Richard y Hannan han empezado a propagar estos métodos en el Reino Unido, ofreciendo formación a distintas organizaciones y comunidades, mientras publican una serie de reportajes sobre la vivienda (Rhyming Guide to the Housing Crisis) y preparan varios trabajos sobre el racismo o los recortes sociales en el Reino Unido. Rainbow Collective colabora, en particular, con la ONG War on Want, una de las principales del país, y sigue trabajando con niños, con programas en escuelas para concienciar sobre problemas como el acoso escolar.

En colaboración con SAIn, los fundadores de la productora han visitado en los últimos meses tres veces España para ofrecer formación, la más reciente, en un taller de documentalismo y no violencia en Madrid en el que participaron activistas de la Plataforma Afectados por la Hipoteca y de otros movimientos sociales.

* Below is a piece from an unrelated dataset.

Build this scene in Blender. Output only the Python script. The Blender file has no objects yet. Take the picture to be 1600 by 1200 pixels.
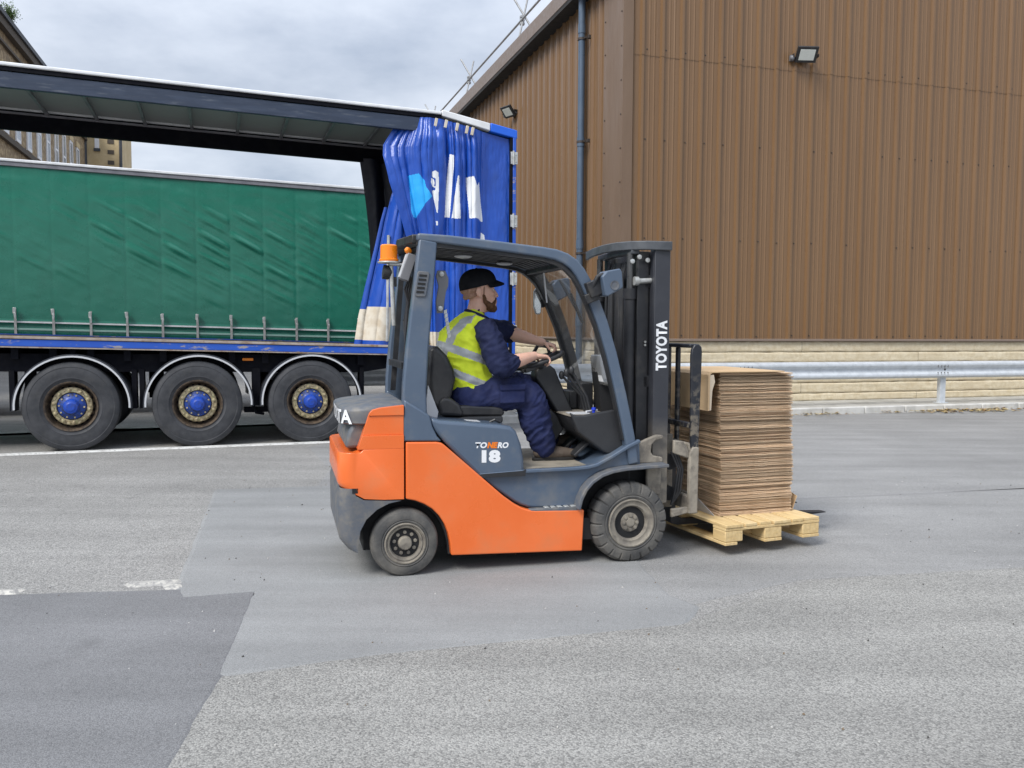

«Es una forma de democratizar el arte», asegura Hannan Majid. «Esto no es como la arquitectura, que requiere muchos conocimientos previos de matemáticas. Todo el mundo ha visto películas, y cuando les explicas los rudimentos de la composición audiovisual (como la diferencia entre un plano largo y uno corto), los reconoce. En realidad son técnicas muy simples. Se pueden conseguir resultados impresionantes grabando una escena simultáneamente con tres o cuatro móviles».

«Hablamos de pequeños grupos que se enfrentan a gobiernos y a grandes corporaciones, y que no pueden permitirse contratar una agencia de comunicación», retoma Richard York.

«Y todo –subraya Hannan– nos lo hemos traído de Bangladés, lo aprendimos con los niños de la calle».